A couple of points have emerged to help clarify things.
So, I can put this together. Only one thing will make an engine produce that enormous quantity of black smoke and that is a hole in the top of one of the pistons.
So then engine shut down as it should with this catastrophic failure, but because of their situation the crew over rode the shut down. The power came back briefly, but the damaged piston shattered and locked then engine up, and made the catastrophe inevitable.
Ships should NEVER get their power from the same engine that powers the propeller. That alone would likely have prevented this.
The ship had two diesel engines. A large one generated electric power to drive the single propeller as well as providing electric power for steering and other needs on the ship. A second smaller auxiliary diesel engine was available to provide electric power for steering and other uses if the main engine/generator failed.
The Mayday call came by radio after the ship lost power. Was that done by a battery powered hand-held radio, or had the auxiliary diesel electric come online?
It is possible that the two emissions of smoke could be explained 1) by failure of main engine, and 2) by the auxiliary engine as it started. The investigation will probably clear that up.
First the bridge should never have been designed like that to allow for that type of catastrophic failure. The bridge was built in 1977, and that design would not be allowed now. So that bridge should have already been replaced on that account.
Next the bridge should allow for ships and their tugs to stay attached until past the last bridge to the sea. The tugs had just left that ship before it went into the bridge.
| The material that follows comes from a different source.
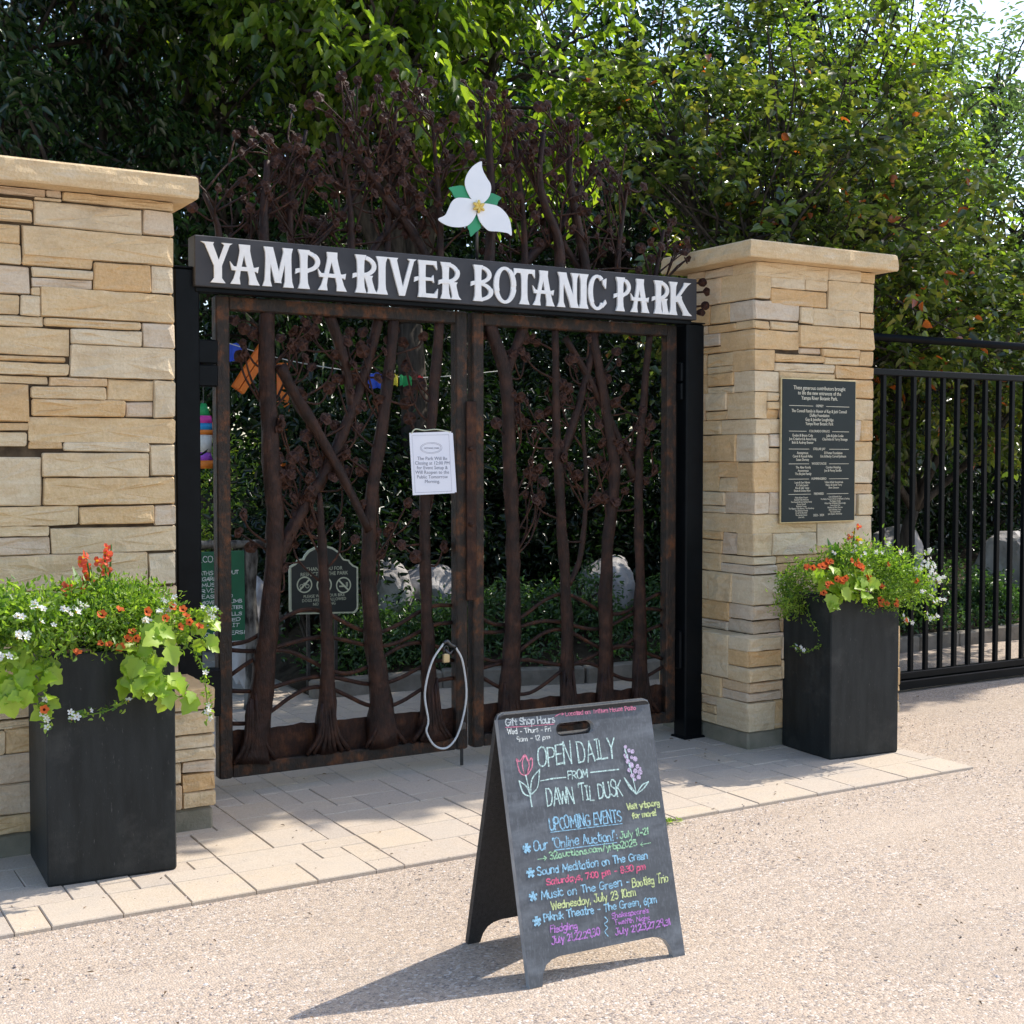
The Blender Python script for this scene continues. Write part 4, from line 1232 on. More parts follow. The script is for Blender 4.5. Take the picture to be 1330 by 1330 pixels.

The collapsed bridge was a continuous truss design that was in use when the Key Bridge was designed in the late 1960s. When built with a 1,200 foot span, it was the third longest continuous truss bridge in the world. It had 4 traffic lanes, and was strong enough for anticipated use when designed, as well as recently.
That continuous truss design is no longer built anywhere. It seems cable-stayed bridges of similar length are now commonly used instead. I'm not sure why, but it's probably cost. It is said that cable-stayed bridges are optimal for spans longer than steel truss/cantilever bridges, but shorter than suspension bridges. They have replaced older steel truss/cantilever bridges, and are favored for new construction in that span range. For longer spans, the previously used steel truss/cantilever bridges become too heavy and more costly, while the cabling for suspension bridges would be more costly.
Cargo vessels in the late 60s and early 70s were about one third the size and weight of those presently used. A 1,200 foot span was adequate by the design standards of the time.
Just why the two main support pylons were placed 1,200 feet apart is not clear. The shipping channel depth was about 50 feet, and about 30 feet at the support pylons. Perhaps the shallow water at the river's edges was enough to prevent large ships from entering.
Obviously, a new bridge will have a longer span, as well as providing more than 4 lanes for traffic. The support pylons will have to be at the river's shore or close enough to the shore to prevent large ships from hitting them. It will probably be a cable-stayed design.
I don't think protective cut-waters can be built large enough to protect the support pylons from 100,000 ton ships. It may be possible, but only at a prohibitive cost.
A more expensive alternative would be a tunnel. At the time the Key Bridge was built, it was the only way trucks carrying hazardous materials, such as gasoline, could cross the Patapsco River. Two tunnels exist further up river, closer to Baltimore, but hazardous cargoes are prohibited in them. For that reason only a bridge was chosen.